Data block:
-*-*-

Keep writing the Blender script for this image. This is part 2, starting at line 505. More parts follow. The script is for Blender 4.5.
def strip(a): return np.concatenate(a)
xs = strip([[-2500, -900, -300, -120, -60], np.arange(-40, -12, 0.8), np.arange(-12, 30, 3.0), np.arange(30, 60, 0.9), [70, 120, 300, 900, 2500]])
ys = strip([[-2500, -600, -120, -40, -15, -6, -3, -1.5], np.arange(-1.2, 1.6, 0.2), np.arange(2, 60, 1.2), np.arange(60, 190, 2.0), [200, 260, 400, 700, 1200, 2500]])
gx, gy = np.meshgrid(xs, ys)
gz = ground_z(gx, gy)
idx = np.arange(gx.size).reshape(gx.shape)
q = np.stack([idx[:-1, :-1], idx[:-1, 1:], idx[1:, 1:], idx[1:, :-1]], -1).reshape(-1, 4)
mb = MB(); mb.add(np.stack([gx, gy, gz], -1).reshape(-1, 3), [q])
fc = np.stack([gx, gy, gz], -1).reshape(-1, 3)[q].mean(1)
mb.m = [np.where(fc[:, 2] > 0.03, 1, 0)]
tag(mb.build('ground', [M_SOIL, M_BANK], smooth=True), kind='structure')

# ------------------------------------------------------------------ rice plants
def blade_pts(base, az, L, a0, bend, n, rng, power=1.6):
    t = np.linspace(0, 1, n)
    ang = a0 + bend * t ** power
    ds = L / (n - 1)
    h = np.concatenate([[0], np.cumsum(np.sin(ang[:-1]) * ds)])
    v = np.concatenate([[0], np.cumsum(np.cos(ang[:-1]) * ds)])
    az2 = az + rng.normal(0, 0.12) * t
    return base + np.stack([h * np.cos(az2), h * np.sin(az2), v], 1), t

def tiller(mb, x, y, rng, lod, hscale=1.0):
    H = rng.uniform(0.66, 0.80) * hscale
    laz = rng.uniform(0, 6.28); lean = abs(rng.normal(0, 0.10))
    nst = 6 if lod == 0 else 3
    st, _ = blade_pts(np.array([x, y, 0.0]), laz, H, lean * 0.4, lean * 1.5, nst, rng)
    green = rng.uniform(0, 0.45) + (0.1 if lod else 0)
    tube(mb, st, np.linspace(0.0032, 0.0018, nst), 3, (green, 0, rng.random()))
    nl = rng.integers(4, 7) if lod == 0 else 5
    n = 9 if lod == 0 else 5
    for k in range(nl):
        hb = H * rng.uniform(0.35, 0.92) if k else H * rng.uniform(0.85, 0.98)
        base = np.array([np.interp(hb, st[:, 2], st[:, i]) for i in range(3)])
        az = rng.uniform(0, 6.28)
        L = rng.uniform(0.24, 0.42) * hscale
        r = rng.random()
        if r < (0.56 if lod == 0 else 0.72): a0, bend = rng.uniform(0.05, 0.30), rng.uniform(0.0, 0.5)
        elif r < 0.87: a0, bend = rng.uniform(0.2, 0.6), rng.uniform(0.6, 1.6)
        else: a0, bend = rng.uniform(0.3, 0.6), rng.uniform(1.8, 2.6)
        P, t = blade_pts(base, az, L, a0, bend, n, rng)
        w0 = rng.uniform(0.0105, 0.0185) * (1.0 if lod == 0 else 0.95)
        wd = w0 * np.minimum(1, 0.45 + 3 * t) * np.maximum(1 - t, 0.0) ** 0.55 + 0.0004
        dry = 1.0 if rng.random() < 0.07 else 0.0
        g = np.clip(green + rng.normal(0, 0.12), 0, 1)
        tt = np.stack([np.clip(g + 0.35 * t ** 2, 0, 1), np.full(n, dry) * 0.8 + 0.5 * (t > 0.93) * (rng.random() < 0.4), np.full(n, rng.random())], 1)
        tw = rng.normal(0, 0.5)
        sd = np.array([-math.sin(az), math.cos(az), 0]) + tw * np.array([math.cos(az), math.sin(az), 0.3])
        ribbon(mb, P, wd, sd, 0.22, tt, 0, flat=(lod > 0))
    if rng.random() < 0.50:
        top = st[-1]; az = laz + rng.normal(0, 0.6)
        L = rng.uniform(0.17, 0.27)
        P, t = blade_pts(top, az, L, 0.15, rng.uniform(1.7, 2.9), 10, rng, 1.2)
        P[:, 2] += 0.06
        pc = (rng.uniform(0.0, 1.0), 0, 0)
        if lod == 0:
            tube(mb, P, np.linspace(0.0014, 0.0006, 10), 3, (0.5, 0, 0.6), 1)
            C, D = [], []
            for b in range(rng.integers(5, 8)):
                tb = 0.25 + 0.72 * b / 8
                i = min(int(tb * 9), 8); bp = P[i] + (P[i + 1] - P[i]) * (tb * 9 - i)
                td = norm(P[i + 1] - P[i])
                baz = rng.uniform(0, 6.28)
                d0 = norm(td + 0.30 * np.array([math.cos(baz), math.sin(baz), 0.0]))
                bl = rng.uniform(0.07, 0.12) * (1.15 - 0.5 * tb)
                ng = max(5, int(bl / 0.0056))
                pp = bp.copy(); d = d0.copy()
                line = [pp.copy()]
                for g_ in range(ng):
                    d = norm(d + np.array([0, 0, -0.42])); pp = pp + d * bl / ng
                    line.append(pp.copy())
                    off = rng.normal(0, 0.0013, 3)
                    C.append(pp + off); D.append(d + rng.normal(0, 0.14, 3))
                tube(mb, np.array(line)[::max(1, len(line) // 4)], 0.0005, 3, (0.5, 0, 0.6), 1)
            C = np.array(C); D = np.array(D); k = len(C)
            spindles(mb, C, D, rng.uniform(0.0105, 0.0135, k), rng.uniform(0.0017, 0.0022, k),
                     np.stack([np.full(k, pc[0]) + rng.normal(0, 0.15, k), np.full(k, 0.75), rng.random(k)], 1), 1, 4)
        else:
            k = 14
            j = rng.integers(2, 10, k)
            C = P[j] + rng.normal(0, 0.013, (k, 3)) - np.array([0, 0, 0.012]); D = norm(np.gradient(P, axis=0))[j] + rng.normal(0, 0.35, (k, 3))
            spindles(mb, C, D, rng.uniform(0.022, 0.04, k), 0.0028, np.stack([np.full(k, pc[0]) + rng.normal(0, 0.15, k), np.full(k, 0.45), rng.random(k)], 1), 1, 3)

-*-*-

Required task: Beginning at the top of the data, extract each line through the line containing "return base +" and return those lines exactly, with nothing added.

Complete response:
Keep writing the Blender script for this image. This is part 2, starting at line 505. More parts follow. The script is for Blender 4.5.
def strip(a): return np.concatenate(a)
xs = strip([[-2500, -900, -300, -120, -60], np.arange(-40, -12, 0.8), np.arange(-12, 30, 3.0), np.arange(30, 60, 0.9), [70, 120, 300, 900, 2500]])
ys = strip([[-2500, -600, -120, -40, -15, -6, -3, -1.5], np.arange(-1.2, 1.6, 0.2), np.arange(2, 60, 1.2), np.arange(60, 190, 2.0), [200, 260, 400, 700, 1200, 2500]])
gx, gy = np.meshgrid(xs, ys)
gz = ground_z(gx, gy)
idx = np.arange(gx.size).reshape(gx.shape)
q = np.stack([idx[:-1, :-1], idx[:-1, 1:], idx[1:, 1:], idx[1:, :-1]], -1).reshape(-1, 4)
mb = MB(); mb.add(np.stack([gx, gy, gz], -1).reshape(-1, 3), [q])
fc = np.stack([gx, gy, gz], -1).reshape(-1, 3)[q].mean(1)
mb.m = [np.where(fc[:, 2] > 0.03, 1, 0)]
tag(mb.build('ground', [M_SOIL, M_BANK], smooth=True), kind='structure')

# ------------------------------------------------------------------ rice plants
def blade_pts(base, az, L, a0, bend, n, rng, power=1.6):
    t = np.linspace(0, 1, n)
    ang = a0 + bend * t ** power
    ds = L / (n - 1)
    h = np.concatenate([[0], np.cumsum(np.sin(ang[:-1]) * ds)])
    v = np.concatenate([[0], np.cumsum(np.cos(ang[:-1]) * ds)])
    az2 = az + rng.normal(0, 0.12) * t
    return base + np.stack([h * np.cos(az2), h * np.sin(az2), v], 1), t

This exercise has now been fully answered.